3.  A series is an A series when each of its terms has, to an entity X outside the series,
one, and only one, of three indefinable relations, pastness, presentness, and
futurity.
4.This entity X could not itself be in time, and yet it must be such that different
relations to it determines the other terms of those relations, as being past, present, or future.
5.Past, present, and future are incompatible determinations.  Every event must be
one or the other, but no event can be more than one.
6.But every event has them all.  If M is past, it has been present and future.  If it is
future, it will be present and past.  If it is present, it has been future and will be
past.  Thus all the three characteristics belong to each event.
7.Thus we get a contradiction.
[3B] – moments
8.If M is present, there is no moment of past time at which it is past.  But the
moments of future time, in which it is past, are equally moments of past time, in
which it cannot be past.  Again, that M is future and will be present and past
means that M is future at a moment of present time, and present and past at
different moments of future time.  In that case it cannot be present or past at any
moments of past time.  But all the moments of future time, in which M will be
present or past, are equally moments of past time.

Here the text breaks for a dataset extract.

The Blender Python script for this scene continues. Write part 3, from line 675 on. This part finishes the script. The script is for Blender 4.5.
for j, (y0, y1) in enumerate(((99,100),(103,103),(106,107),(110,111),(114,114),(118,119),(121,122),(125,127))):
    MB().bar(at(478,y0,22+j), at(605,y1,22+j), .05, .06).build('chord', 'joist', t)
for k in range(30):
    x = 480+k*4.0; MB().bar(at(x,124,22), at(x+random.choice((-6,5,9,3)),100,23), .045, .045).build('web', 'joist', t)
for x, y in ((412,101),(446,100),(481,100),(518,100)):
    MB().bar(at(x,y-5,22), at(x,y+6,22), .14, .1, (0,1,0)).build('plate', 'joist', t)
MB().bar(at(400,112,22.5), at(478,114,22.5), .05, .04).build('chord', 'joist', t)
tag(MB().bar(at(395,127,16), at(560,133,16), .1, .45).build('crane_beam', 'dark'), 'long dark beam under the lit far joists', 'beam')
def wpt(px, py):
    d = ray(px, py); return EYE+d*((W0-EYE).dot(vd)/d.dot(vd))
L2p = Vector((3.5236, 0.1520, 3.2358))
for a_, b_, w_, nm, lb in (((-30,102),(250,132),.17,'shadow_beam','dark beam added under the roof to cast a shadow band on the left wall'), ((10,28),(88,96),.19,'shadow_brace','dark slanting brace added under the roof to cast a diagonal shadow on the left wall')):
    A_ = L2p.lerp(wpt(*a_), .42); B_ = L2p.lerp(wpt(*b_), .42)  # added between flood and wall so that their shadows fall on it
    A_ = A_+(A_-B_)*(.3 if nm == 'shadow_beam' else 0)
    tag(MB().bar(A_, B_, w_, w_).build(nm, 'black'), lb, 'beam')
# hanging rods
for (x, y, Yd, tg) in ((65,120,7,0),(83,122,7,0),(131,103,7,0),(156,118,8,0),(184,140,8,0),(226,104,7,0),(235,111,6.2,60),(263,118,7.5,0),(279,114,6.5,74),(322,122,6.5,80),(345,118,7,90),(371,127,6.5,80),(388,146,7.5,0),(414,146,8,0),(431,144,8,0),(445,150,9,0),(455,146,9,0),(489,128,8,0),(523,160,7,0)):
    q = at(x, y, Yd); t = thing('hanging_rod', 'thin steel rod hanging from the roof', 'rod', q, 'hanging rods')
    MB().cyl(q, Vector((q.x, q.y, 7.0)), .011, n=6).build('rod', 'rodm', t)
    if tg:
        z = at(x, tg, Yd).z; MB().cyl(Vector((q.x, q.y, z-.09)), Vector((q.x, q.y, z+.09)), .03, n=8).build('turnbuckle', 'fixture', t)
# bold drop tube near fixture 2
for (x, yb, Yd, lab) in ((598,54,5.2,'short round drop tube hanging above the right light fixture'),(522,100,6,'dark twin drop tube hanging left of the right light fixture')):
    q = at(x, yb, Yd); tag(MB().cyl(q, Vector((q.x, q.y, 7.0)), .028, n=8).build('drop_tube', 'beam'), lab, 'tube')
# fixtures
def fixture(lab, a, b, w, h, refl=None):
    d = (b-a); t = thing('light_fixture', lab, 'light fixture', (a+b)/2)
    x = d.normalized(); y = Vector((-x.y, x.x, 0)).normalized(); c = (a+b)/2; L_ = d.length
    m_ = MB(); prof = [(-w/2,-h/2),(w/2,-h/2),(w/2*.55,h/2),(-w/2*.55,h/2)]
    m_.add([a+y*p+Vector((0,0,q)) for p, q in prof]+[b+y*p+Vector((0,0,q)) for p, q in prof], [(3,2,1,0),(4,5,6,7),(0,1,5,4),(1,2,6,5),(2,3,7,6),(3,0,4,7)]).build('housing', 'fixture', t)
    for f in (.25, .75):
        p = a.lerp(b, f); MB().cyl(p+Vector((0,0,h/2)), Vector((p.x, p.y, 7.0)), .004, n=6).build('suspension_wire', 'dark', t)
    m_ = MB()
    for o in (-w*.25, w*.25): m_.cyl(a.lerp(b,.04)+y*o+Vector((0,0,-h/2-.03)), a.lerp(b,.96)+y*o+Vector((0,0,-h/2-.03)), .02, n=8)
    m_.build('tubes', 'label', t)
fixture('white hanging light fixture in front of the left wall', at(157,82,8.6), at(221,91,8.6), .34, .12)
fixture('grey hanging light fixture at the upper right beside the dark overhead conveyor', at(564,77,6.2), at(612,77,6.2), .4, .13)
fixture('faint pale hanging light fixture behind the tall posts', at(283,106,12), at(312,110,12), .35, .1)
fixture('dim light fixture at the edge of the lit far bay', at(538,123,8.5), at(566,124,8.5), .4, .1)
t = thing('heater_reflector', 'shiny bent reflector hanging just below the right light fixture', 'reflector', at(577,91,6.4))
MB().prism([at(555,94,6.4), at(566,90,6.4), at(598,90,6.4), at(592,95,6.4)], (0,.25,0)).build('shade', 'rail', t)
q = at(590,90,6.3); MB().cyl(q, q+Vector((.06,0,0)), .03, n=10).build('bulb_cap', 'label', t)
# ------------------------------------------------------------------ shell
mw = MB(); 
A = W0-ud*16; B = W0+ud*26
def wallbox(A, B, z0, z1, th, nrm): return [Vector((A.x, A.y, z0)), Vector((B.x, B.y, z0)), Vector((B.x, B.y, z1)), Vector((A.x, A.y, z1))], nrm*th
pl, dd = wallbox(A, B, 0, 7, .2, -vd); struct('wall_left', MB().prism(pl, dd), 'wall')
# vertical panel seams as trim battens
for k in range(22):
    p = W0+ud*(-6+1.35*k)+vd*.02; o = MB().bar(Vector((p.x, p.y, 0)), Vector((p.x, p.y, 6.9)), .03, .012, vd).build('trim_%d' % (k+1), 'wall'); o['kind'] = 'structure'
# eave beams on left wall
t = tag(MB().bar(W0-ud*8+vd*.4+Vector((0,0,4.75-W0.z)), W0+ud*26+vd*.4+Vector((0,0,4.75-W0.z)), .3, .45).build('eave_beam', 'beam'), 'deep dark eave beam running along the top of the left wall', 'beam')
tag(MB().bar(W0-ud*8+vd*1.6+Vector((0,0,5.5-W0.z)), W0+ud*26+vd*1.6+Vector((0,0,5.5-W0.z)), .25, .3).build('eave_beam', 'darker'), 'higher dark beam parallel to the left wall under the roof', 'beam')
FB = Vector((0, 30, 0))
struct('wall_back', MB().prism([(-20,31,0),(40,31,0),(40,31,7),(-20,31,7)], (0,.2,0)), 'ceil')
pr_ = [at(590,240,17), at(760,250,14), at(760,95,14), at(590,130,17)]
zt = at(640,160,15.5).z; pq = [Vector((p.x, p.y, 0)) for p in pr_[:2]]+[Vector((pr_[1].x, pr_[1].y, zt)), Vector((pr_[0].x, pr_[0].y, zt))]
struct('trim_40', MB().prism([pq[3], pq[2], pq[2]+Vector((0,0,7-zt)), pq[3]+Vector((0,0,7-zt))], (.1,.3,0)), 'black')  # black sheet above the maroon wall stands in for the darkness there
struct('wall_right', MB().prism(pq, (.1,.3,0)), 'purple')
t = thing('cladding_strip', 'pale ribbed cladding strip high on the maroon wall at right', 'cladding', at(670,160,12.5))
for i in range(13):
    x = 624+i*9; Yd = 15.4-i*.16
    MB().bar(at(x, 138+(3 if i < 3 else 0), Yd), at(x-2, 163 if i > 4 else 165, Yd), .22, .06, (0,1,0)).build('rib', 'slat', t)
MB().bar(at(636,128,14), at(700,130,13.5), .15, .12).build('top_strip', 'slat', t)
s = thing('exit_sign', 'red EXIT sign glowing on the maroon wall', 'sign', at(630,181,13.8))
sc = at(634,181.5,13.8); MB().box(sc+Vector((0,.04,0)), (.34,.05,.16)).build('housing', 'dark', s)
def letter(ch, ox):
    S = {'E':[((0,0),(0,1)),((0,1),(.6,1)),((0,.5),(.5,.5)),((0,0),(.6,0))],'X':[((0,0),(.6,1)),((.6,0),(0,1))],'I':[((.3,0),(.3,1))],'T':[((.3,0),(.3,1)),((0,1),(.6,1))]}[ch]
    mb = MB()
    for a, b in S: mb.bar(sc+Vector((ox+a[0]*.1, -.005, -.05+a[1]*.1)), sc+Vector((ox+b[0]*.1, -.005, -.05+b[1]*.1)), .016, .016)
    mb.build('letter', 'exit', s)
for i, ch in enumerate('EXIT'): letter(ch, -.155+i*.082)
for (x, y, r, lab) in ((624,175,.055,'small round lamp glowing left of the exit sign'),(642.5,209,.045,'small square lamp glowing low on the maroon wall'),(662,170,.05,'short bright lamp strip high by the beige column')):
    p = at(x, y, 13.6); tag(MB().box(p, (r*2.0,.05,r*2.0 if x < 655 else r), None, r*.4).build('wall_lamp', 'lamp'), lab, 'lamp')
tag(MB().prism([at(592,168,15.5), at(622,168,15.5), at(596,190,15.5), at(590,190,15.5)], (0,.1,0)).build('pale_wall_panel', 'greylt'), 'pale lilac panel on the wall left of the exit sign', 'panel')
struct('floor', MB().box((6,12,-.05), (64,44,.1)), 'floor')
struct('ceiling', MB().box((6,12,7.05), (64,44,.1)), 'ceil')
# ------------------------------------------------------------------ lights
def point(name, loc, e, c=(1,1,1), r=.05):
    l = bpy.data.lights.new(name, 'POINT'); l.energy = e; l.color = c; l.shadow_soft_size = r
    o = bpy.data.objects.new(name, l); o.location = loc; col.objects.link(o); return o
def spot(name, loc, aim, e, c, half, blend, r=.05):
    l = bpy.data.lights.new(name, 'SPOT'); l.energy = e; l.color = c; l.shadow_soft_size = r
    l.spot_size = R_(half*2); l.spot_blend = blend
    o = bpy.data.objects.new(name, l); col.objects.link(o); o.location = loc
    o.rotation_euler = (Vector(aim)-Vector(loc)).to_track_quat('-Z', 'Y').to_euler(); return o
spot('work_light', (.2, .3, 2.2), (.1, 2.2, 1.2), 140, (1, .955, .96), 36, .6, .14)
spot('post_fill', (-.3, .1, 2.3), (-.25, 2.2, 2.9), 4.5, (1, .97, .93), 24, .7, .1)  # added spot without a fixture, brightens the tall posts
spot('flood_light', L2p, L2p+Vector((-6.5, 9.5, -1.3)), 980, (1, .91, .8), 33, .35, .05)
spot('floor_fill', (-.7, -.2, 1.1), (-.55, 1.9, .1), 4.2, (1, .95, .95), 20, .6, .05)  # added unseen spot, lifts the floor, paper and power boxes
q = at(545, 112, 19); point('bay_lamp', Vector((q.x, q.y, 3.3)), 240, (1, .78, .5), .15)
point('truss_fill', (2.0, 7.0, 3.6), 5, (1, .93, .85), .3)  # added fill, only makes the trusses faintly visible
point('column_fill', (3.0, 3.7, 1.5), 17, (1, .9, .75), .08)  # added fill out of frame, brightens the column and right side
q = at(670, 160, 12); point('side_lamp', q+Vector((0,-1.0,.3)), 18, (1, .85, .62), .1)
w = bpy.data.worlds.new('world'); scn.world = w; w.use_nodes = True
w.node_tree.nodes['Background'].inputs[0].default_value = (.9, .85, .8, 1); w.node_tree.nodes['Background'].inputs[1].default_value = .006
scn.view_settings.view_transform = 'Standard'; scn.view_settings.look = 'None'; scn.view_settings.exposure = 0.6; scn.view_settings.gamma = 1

9.And thus again we get contradiction, since the moments at which M has any one
of the three determinations of the A series are also moments at which it cannot
have that determination.
10.If we try to avoid this by saying of these moments that some moment, for
example, is future, and will be present and past – then “is” and “will be” have the same meaning as before.  Our statement, then, means that the moment in question is future at a present moment, and will be present and past at different moments of future time.  This, of course, is the same difficulty once again.  And so on
infinitely.
11.Such an infinity is vicious.
12.Therefore, the A-series is self-contradictory.
* A sub-rebuttal based on a vicious infinite regress:
1.Counter-claim: The characteristics are only incompatible when they are
simultaneous, and there is no contradiction to this in the fact that each term has all of them successively.
2.Rebuttal: But “being successive” means that they have them in relation to terms
specified as past, present, and future.
3.These again must in turn be specified as past, present and future.